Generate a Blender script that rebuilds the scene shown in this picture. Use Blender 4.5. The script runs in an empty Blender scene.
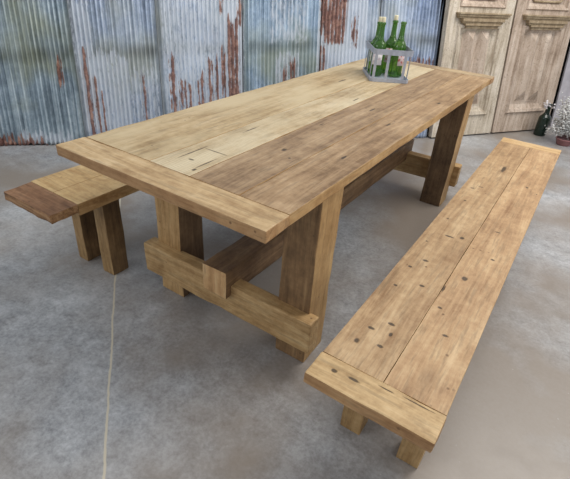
import bpy, bmesh, math, random
from mathutils import Vector, Matrix, noise
SC = bpy.context.scene
C = SC.collection
random.seed(7)

# ------------------------------------------------------------------ camera
F = Vector((-0.44345669, 0.72302029, -0.52970541))
Rt = Vector((0.82840705, 0.55625565, 0.06573743))
U = Vector((-0.34218112, 0.40966, 0.8456304))
cam = bpy.data.cameras.new('camera'); co = bpy.data.objects.new('camera', cam); C.objects.link(co)
m = Matrix.Identity(4)
for i in range(3):
    m[i][0] = Rt[i]; m[i][1] = U[i]; m[i][2] = -F[i]
m[0][3], m[1][3], m[2][3] = 0.9276, -0.7542, 1.3129
co.matrix_world = m
cam.sensor_fit = 'HORIZONTAL'; cam.sensor_width = 36
cam.lens = 453.4 / 570 * 36
cam.clip_start = 0.05
SC.camera = co

# ------------------------------------------------------------------ light
w = bpy.data.worlds.new('world'); SC.world = w; w.use_nodes = True
bg = w.node_tree.nodes['Background']
bg.inputs[0].default_value = (0.91, 0.95, 1.0, 1); bg.inputs[1].default_value = 0.50
def area(name, loc, target, sx, sy, power, col):
    l = bpy.data.lights.new(name, 'AREA'); l.shape = 'RECTANGLE'; l.size = sx; l.size_y = sy
    l.energy = power; l.color = col
    o = bpy.data.objects.new(name, l); C.objects.link(o); o.location = loc
    o.rotation_euler = (Vector(target) - Vector(loc)).to_track_quat('-Z', 'Y').to_euler()
    return o
area('daylight_opening', (-2.6, -3.6, 3.0), (0, 1.2, 0.3), 3.0, 2.4, 52, (0.93, 0.97, 1.0))
area('ceiling_lamp_row', (1.5, 2.5, 3.6), (0.5, 1.6, 0), 2.0, 3.0, 118, (1.0, 0.96, 0.90))
area('side_opening', (4.6, 0.4, 2.6), (0.3, 1.0, 0.3), 2.4, 2.0, 40, (0.95, 0.98, 1.0))
SC.view_settings.view_transform = 'Standard'; SC.view_settings.look = 'None'
SC.view_settings.gamma = 1; SC.view_settings.use_curve_mapping = False
SC.view_settings.exposure = 0.14

# ------------------------------------------------------------------ helpers
def lin(r, g, b):
    f = lambda c: (c/255/12.92) if c/255 <= .04045 else ((c/255+.055)/1.055)**2.4
    return (f(r), f(g), f(b), 1)

def link(name, bm, mats, parent=None, smooth=False):
    me = bpy.data.meshes.new(name); bm.to_mesh(me); bm.free()
    for mt in (mats if isinstance(mats, (list, tuple)) else [mats]): me.materials.append(mt)
    if smooth:
        for p in me.polygons: p.use_smooth = True
    o = bpy.data.objects.new(name, me); C.objects.link(o)
    if parent: o.parent = parent
    return o
def tag(o, label, cat, group=None, kind=None):
    o['label'] = label; o['category'] = cat
    if group: o['group'] = group
    if kind: o['kind'] = kind
    return o
def thing(name, label, cat, loc=(0, 0, 0), rz=0, group=None):
    o = bpy.data.objects.new(name, None); C.objects.link(o); o.location = loc; o.rotation_euler = (0, 0, rz)
    o.empty_display_size = .05
    return tag(o, label, cat, group)
def box(bm, x0, x1, y0, y1, z0, z1, mi=0, bev=0):
    vs = [bm.verts.new(p) for p in ((x0,y0,z0),(x1,y0,z0),(x1,y1,z0),(x0,y1,z0),(x0,y0,z1),(x1,y0,z1),(x1,y1,z1),(x0,y1,z1))]
    fs = [bm.faces.new([vs[i] for i in q]) for q in ((3,2,1,0),(4,5,6,7),(0,1,5,4),(1,2,6,5),(2,3,7,6),(3,0,4,7))]
    for f in fs: f.material_index = mi
    if bev:
        es = {e for f in fs for e in f.edges}
        bmesh.ops.bevel(bm, geom=list(es), offset=bev, segments=2, affect='EDGES', profile=.6)
    return vs
def cuts(bm, step):
    """slice a mesh into a regular grid so it can be made slightly uneven"""
    for ax in range(3):
        lo = min(v.co[ax] for v in bm.verts); hi = max(v.co[ax] for v in bm.verts)
        n = int((hi-lo)/step)
        for k in range(1, n+1):
            t = lo + (hi-lo)*k/(n+1)
            no = [0, 0, 0]; no[ax] = 1; pt = [0, 0, 0]; pt[ax] = t
            bmesh.ops.bisect_plane(bm, geom=bm.verts[:]+bm.edges[:]+bm.faces[:], plane_co=pt, plane_no=no, dist=1e-5)
def timber(name, x0, x1, y0, y1, z0, z1, mats, parent, bev=.004, warp=.0015, step=.07, sides=None, seed=0, chips=0, split=True):
    """a sawn reclaimed board or post: eased, slightly waney edges; sides maps face normal -> slot"""
    bm = bmesh.new(); box(bm, x0, x1, y0, y1, z0, z1, 0, bev)
    cuts(bm, step)
    for v in bm.verts:
        n1 = noise.noise_vector(v.co*9 + Vector((seed*3.1, 0, 0)))
        v.co += n1*warp
        if chips:
            # wear on the long arrises
            ex = min(abs(v.co.x-x0), abs(v.co.x-x1)); ey = min(abs(v.co.y-y0), abs(v.co.y-y1)); ez = min(abs(v.co.z-z0), abs(v.co.z-z1))
            near = sorted((ex, ey, ez))
            if near[1] < bev*1.5:
                k = max(0, noise.noise(v.co*14+Vector((seed, 5, 2))))*chips
                c = Vector(((x0+x1)/2, (y0+y1)/2, (z0+z1)/2)); d = c-v.co
                v.co += Vector((math.copysign(min(abs(d.x), k), d.x)*(ex < bev*2), math.copysign(min(abs(d.y), k), d.y)*(ey < bev*2), math.copysign(min(abs(d.z), k), d.z)*(ez < bev*2)))
    bm.normal_update()
    if sides:
        for f in bm.faces: f.material_index = sides(f.normal)
    o = link(name, bm, mats, parent)
    return o

# ------------------------------------------------------------------ node materials
class NT:
    def __init__(s, name):
        s.m = bpy.data.materials.new(name); s.m.use_nodes = True; s.t = s.m.node_tree
        s.b = s.t.nodes['Principled BSDF']
    def n(s, typ, **k):
        o = s.t.nodes.new(typ)
        for a, v in k.items():
            if a.startswith('i_'):
                key = a[2:]; o.inputs[int(key) if key.isdigit() else key].default_value = v
            else: setattr(o, a, v)
        return o
    def l(s, a, b): s.t.links.new(a, b)
    def coords(s, scale=(1, 1, 1), loc=(0, 0, 0)):
        tc = s.n('ShaderNodeTexCoord'); mp = s.n('ShaderNodeMapping')
        mp.inputs['Scale'].default_value = scale; mp.inputs['Location'].default_value = loc
        s.l(tc.outputs['Object'], mp.inputs['Vector']); return mp.outputs[0]
    def noise(s, vec, scale, detail=4, rough=.55, dist=0):
        n = s.n('ShaderNodeTexNoise'); n.inputs['Scale'].default_value = scale; n.inputs['Detail'].default_value = detail
        n.inputs['Roughness'].default_value = rough; n.inputs['Distortion'].default_value = dist
        s.l(vec, n.inputs['Vector']); return n.outputs[0]
    def ramp(s, fac, stops):
        r = s.n('ShaderNodeValToRGB'); e = r.color_ramp.elements
        while len(e) < len(stops): e.new(.5)
        for i, (p, c) in enumerate(stops):
            e[i].position = p; e[i].color = c if len(c) == 4 else (*c, 1)
        s.l(fac, r.inputs[0]); return r.outputs[0]
    def rng(s, v, a, b, c=0, d=1):
        r = s.n('ShaderNodeMapRange'); r.inputs[1].default_value = a; r.inputs[2].default_value = b
        r.inputs[3].default_value = c; r.inputs[4].default_value = d; r.clamp = True
        s.l(v, r.inputs[0]); return r.outputs[0]
    def mix(s, fac, a, b, mode='MIX'):
        r = s.n('ShaderNodeMix', data_type='RGBA', blend_type=mode)
        for sock, v in ((r.inputs[0], fac), (r.inputs[6], a), (r.inputs[7], b)):
            if hasattr(v, 'links'): s.l(v, sock)
            else: sock.default_value = v
        return r.outputs[2]
    def math(s, op, a, b=0):
        r = s.n('ShaderNodeMath', operation=op)
        for sock, v in ((r.inputs[0], a), (r.inputs[1], b)):
            if hasattr(v, 'links'): s.l(v, sock)
            else: sock.default_value = v
        return r.outputs[0]
    def bump(s, h, strength, dist=.002):
        b = s.n('ShaderNodeBump'); b.inputs['Strength'].default_value = strength; b.inputs['Distance'].default_value = dist
        s.l(h, b.inputs['Height']); s.l(b.outputs[0], s.b.inputs['Normal'])
    def out(s, col, rough=.6, metal=0, spec=.5):
        for k, v in (('Base Color', col), ('Roughness', rough), ('Metallic', metal), ('Specular IOR Level', spec)):
            if hasattr(v, 'links'): s.l(v, s.b.inputs[k])
            else: s.b.inputs[k].default_value = v
        return s.m

def wood(name, dark, mid, light, axis='y', seed=0, knots=.5, spots=(), saw=0, rough=.55, grain=1.0, cracks=(), pale=None):
    """aged timber: grain stretched along axis, knots, nail holes at spots [(x,y,z,r)], saw marks across"""
    t = NT(name)
    a = 'xyz'.index(axis)
    s1 = [30*grain]*3; s1[a] = 2.2
    s2 = [85]*3; s2[a] = 9
    off = (seed*1.73, seed*2.31, seed*.77)
    v0 = t.coords((1, 1, 1), off); v1 = t.coords(s1, off); v2 = t.coords(s2, off)
    g1 = t.noise(v1, 1.0, 7, .68, .7); g2 = t.noise(v2, 1.0, 4, .65)
    big = t.noise(v0, 4.5, 5, .62); mot = t.noise(v0, 34, 4, .7)
    f = t.math('ADD', t.math('ADD', t.math('MULTIPLY', g1, .40), t.math('MULTIPLY', g2, .16)), t.math('ADD', t.math('MULTIPLY', big, .26), t.math('MULTIPLY', mot, .18)))
    col = t.ramp(f, [(.395, dark), (.5, mid), (.60, light)])
    streak = t.ramp(t.rng(g2, .50, .66, 0, .8), [(0, (0, 0, 0)), (1, (1, 1, 1))])
    dk = tuple(c*.45 for c in dark[:3])+(1,)
    col = t.mix(t.math('MULTIPLY', streak, .55), col, dk)
    # knots
    vk = [5.5]*3; vk[a] = 2.6
    vo = t.n('ShaderNodeTexVoronoi'); vo.inputs['Scale'].default_value = 1
    t.l(t.coords(vk, off), vo.inputs['Vector'])
    kn = t.rng(vo.outputs['Distance'], .03, .16, knots, 0)
    col = t.mix(t.math('MULTIPLY', kn, .8), col, dk)
    # small pits and worm holes
    vp = t.n('ShaderNodeTexVoronoi'); vp.inputs['Scale'].default_value = 26
    t.l(v0, vp.inputs['Vector'])
    pit = t.math('MULTIPLY', t.rng(vp.outputs['Distance'], .07, .14, 1, 0), t.rng(t.noise(v0, 7, 1), .56, .66, 0, .7))
    col = t.mix(pit, col, dk)
    if pale:
        col = t.mix(t.rng(t.noise(t.coords([4 if i != a else 1.5 for i in range(3)], (seed, 3, 1)), 1.4, 4, .6), .42, .62, 0, .8), col, pale)
    hgt = t.math('ADD', t.math('MULTIPLY', g1, .6), t.math('ADD', t.math('MULTIPLY', g2, .5), t.math('MULTIPLY', mot, .4)))
    hgt = t.math('SUBTRACT', hgt, t.math('ADD', pit, kn))
    if saw:
        ss = [1]*3; ss[a] = 1
        wv = t.n('ShaderNodeTexWave', wave_type='BANDS', bands_direction=axis.upper())
        wv.inputs['Scale'].default_value = 32; wv.inputs['Distortion'].default_value = 5; wv.inputs['Detail'].default_value = 2
        t.l(v0, wv.inputs['Vector'])
        col = t.mix(t.math('MULTIPLY', t.rng(wv.outputs[1], .55, .95), saw), col, dark)
        hgt = t.math('SUBTRACT', hgt, t.math('MULTIPLY', wv.outputs[1], saw))
    if spots:
        tc = t.n('ShaderNodeTexCoord')
        wob = t.n('ShaderNodeTexNoise'); wob.inputs['Scale'].default_value = 45
        t.l(tc.outputs['Object'], wob.inputs['Vector'])
        acc = None
        for (x, y, z, sx, sy) in spots:
            sb = t.n('ShaderNodeVectorMath', operation='SUBTRACT'); t.l(tc.outputs['Object'], sb.inputs[0]); sb.inputs[1].default_value = (x, y, z)
            dv = t.n('ShaderNodeVectorMath', operation='DIVIDE'); t.l(sb.outputs[0], dv.inputs[0]); dv.inputs[1].default_value = (sx, sy, .03)
            ln = t.n('ShaderNodeVectorMath', operation='LENGTH'); t.l(dv.outputs[0], ln.inputs[0])
            d = t.math('ADD', ln.outputs['Value'], t.math('MULTIPLY', wob.outputs[0], 1.1))
            d = t.rng(d, 1.2, 1.7, 1, 0)
            acc = d if acc is None else t.math('MAXIMUM', acc, d)
        col = t.mix(t.math('MULTIPLY', acc, .85), col, lin(52, 42, 34))
        hgt = t.math('SUBTRACT', hgt, acc)
    t.bump(hgt, .55, .0022)
    return t.out(col, t.rng(g1, .3, .7, rough+.08, rough-.08), 0, .35)

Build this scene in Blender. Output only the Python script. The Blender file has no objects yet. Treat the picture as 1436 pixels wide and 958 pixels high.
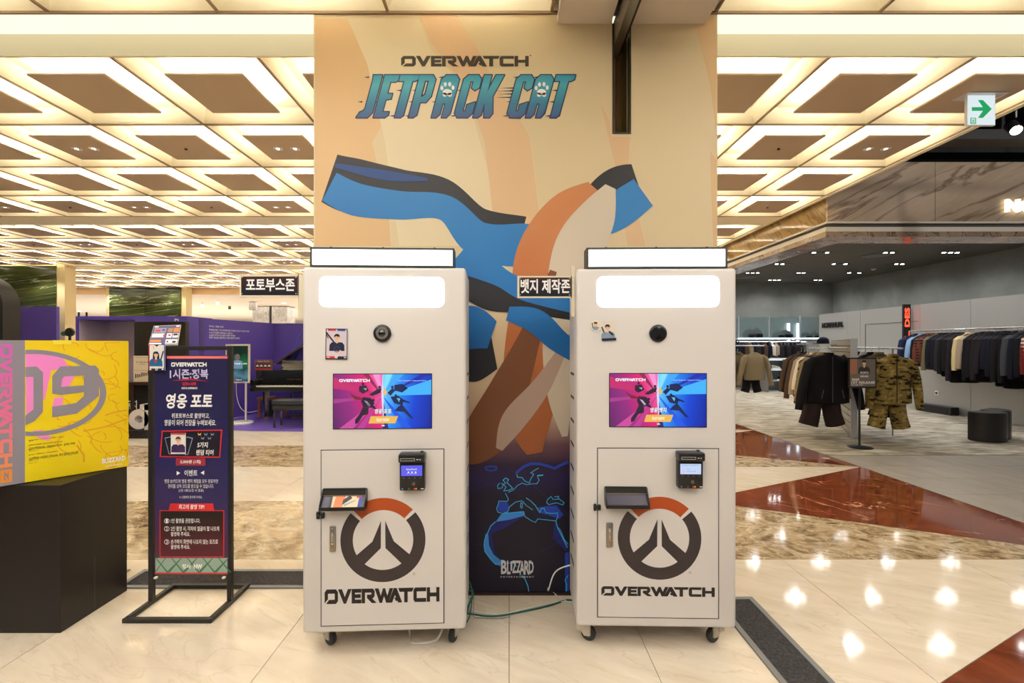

----

--- Prompt ---
Extract every line from the records above that contains the word "script".

--- Result below ---
Generate a Blender script that rebuilds the scene shown in this picture. Use Blender 4.5. The script runs in an empty Blender scene.
Build this scene in Blender. Output only the Python script. The Blender file has no objects yet. Treat the picture as 1436 pixels wide and 958 pixels high.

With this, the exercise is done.